Economia

Tassi, no panic dai banchieri centrali e la normalizzazione può attendere

Banche centrali sempre più “colombe”: tornano d’attualità la ripresa dei quantitative easing e nuovi tagli dei tassi nonostante la maturità del ciclo economico

Negli Stati Uniti il ciclo economico espansivo è in atto da quasi dieci anni, in Europa la crisi del debito sovrano greco è alle spalle da quasi altrettanto. Eppure nonostante un “bel tentativo” da manuale economico, le banche centrali occidentali sembrano aver rinunciato al ritorno ad una “nuova normalità” fatta di tassi leggermente più alti, politiche monetarie non più così generose e in mercati che tornano a camminare sulle proprie gambe, prezzando il rischio (e le opportunità di guadagno) senza la “droga” di istituti centrali pronti a fare “qualsiasi cosa sia necessaria” pur di tornare a vedere un poco di inflazione e crescita.

draghi powell
 

Anzi: l’idea di ri-normalizzare la politica monetaria, di fatto tornare a irrigidirla leggermente, con qualche distinguo (nel 2008 i tassi sui Fed Funds erano al 2% e quelli della Bce erano al 4,25%, ora siamo al 2,25%-2,50% per la banca americana, a 0%-0,25% per la Bce che sui depositi presso di sé applica un -0,4%), è ormai archiviata pur essendo stata presentata nell’agosto 2016 a Jackson Hole, per essere poi annunciata anche dalla Bce l’anno successivo e, più sfumatamente, dalla Bank of Japan

Semmai si torna a parlare di possibili tagli dei tassi in America, di tagli dei tassi in Europa dove però essendo minore lo spazio a disposizione in tal senso per evitare un eccessivo rafforzamento dell’euro e i suoi effetti deprimenti sulle esportazioni potrebbe tornare d’attualità il quantitative easing (una misura, quest’ultima, che la Germania per puntiglio e nonostante nuova frenata del settore manifatturiero volle archiviare alla fine del 2018).

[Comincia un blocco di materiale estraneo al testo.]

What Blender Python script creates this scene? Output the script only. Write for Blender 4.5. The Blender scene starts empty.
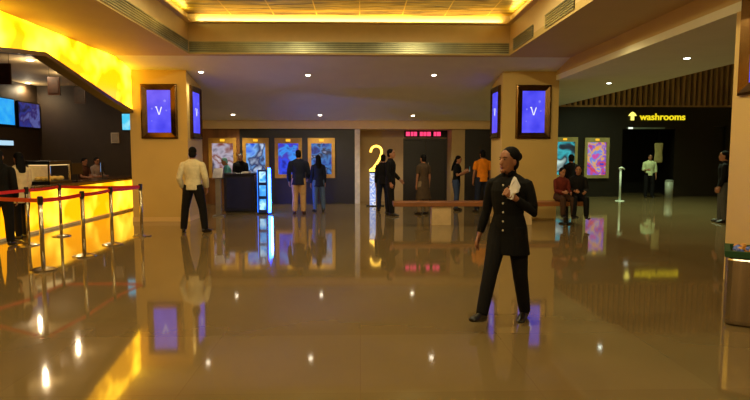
import bpy, bmesh, math, random
from mathutils import Vector, Matrix, Quaternion
random.seed(7)
C = bpy.context.scene.collection
V = Vector
sin, cos, PI = math.sin, math.cos, math.pi
R = math.radians

# ---------------------------------------------------------------- camera maths
F = 560.0
PITCH = math.atan(46 / F); YAW = math.atan(15 / F)
EYE = V((0, 0, 1.58))
fw = V((sin(YAW) * cos(PITCH), cos(YAW) * cos(PITCH), -sin(PITCH)))
rt = V((cos(YAW), -sin(YAW), 0)); up = rt.cross(fw)
def ray(px, py): return fw * F + rt * (px - 375) + up * (200 - py)
def on_y(px, py, Y):
    r = ray(px, py); return EYE + r * (Y / r.y)
def on_x(px, py, X):
    r = ray(px, py); return EYE + r * (X / r.x)
def on_z(px, py, Z=0.0):
    r = ray(px, py); return EYE + r * ((Z - EYE.z) / r.z)

# ---------------------------------------------------------------- materials
def lin(c):
    return tuple(((v / 255) / 12.92 if v / 255 <= .04045 else (((v / 255) + .055) / 1.055) ** 2.4) for v in c)
MATS = {}
def mat(name, rgb, rough=.6, metal=0, var=.12, scale=6, bump=0, spec=.5, coat=0, stretch=(1, 1, 1)):
    """procedural surface: noise varies the colour a little and can drive a bump"""
    if name in MATS: return MATS[name]
    m = bpy.data.materials.new(name); m.use_nodes = True
    nt = m.node_tree; N = nt.nodes; L = nt.links
    b = N['Principled BSDF']
    tc = N.new('ShaderNodeTexCoord'); mp = N.new('ShaderNodeMapping'); mp.inputs['Scale'].default_value = stretch
    L.new(tc.outputs['Object'], mp.inputs[0])
    no = N.new('ShaderNodeTexNoise'); no.inputs['Scale'].default_value = scale; no.inputs['Detail'].default_value = 4
    L.new(mp.outputs[0], no.inputs['Vector'])
    cr = N.new('ShaderNodeValToRGB'); c = lin(rgb)
    cr.color_ramp.elements[0].position = .3; cr.color_ramp.elements[1].position = .7
    cr.color_ramp.elements[0].color = (*[v * (1 - var) for v in c], 1)
    cr.color_ramp.elements[1].color = (*[min(1, v * (1 + var)) for v in c], 1)
    L.new(no.outputs['Fac'], cr.inputs[0]); L.new(cr.outputs[0], b.inputs['Base Color'])
    b.inputs['Roughness'].default_value = rough; b.inputs['Metallic'].default_value = metal
    b.inputs['Specular IOR Level'].default_value = spec; b.inputs['Coat Weight'].default_value = coat
    if bump:
        bp = N.new('ShaderNodeBump'); bp.inputs['Strength'].default_value = bump; bp.inputs['Distance'].default_value = .02
        L.new(no.outputs['Fac'], bp.inputs['Height']); L.new(bp.outputs[0], b.inputs['Normal'])
    MATS[name] = m; return m
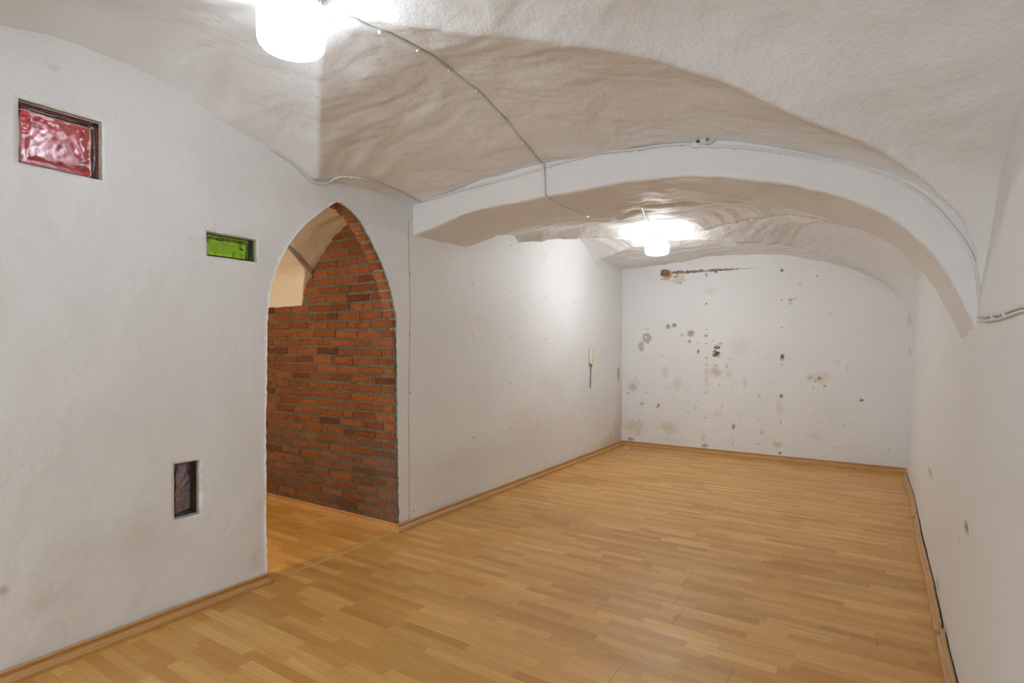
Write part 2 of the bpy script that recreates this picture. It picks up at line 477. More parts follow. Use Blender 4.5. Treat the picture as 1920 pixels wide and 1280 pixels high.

E poi di tassi sempre a zero e di quantitative easing perenne in Giappone e di nuove misure di sostegno alla crescita da parte della Banca del popolo cinese.

Kuroda
 

Così James Grant, fondatore ed editore del Grant’s Interest Rate Observer, ha gioco facile a dire che sarà difficile per Donald Trump trovare una scusa legale per licenziare Jerome Powell, mentre sarà facile per Powell “licenziare” Trump, semplicemente attendendo pazientemente il momento in cui tagliare i tassi, quando la crescita Usa avrà ulteriormente rallentato il passo, di inflazione non se ne sarà vista l’ombra e “the Donald” potrebbe aver perso la corsa per restare altri 4 anni alla Casa Bianca.

Forse non andrà così, ma il ruolo sempre più “politico” delle banche centrali è evidente, anche se è altrettanto evidente che la politica monetaria può molto ma non può tutto. Non può, in particolare, obbligare le banche a prestare davvero denaro all’economia reale se la fiducia nelle prospettive economiche resta modesta, come dinostra l’esigua ripresa economica europea (e il perdutante malessere dell’economia italiana) dopo anni di tassi sotto zero. Servirebbe infatti la leva della politica finanziaria, il che però richiederebbe preventivamente la rottura definitiva del dogma dell’austerità tanto caro alla Germania.

carney bloomberg
 

In compenso la prospettiva di politiche monetarie ancora espansive nonostante lo stato avanzato del ciclo economico e pronte ad esserlo ancora di più se necessario (oltre a Fed, Bce, BoJ e Banca del popolo cinese persino la Bank of England potrebbe congelare ulteriormente ogni rialzo dei tassi o finanche tornare a valutare un loro calo se la Brexit dovesse far deragliare la crescita britannica) potrà prolungare “l’effetto nirvana” di cui beneficiano da tempo gli asset finanziari (titoli di stato, obbligazioni e persino azioni, specie quelle di settori ed emittenti “interest rate sensitive”).

Bce
 

Col rischio che alla fine i mercati salgano perché non possono scendere, che le valutazioni si gonfino perché debbono continuare a stare su. Finchè la bolla pompata dalle banche centrali non esploderà. L’alternativa è del resto congelare il proprio capitale in “ultrasicuri” Bund tedeschi, con la prospettiva di perdere nei prossimi 10 anni in termini reali quasi un quarto del capitale investito (-23% con un’inflazione tedesca del 2% all’anno e un rendimento annuo di -0,30%).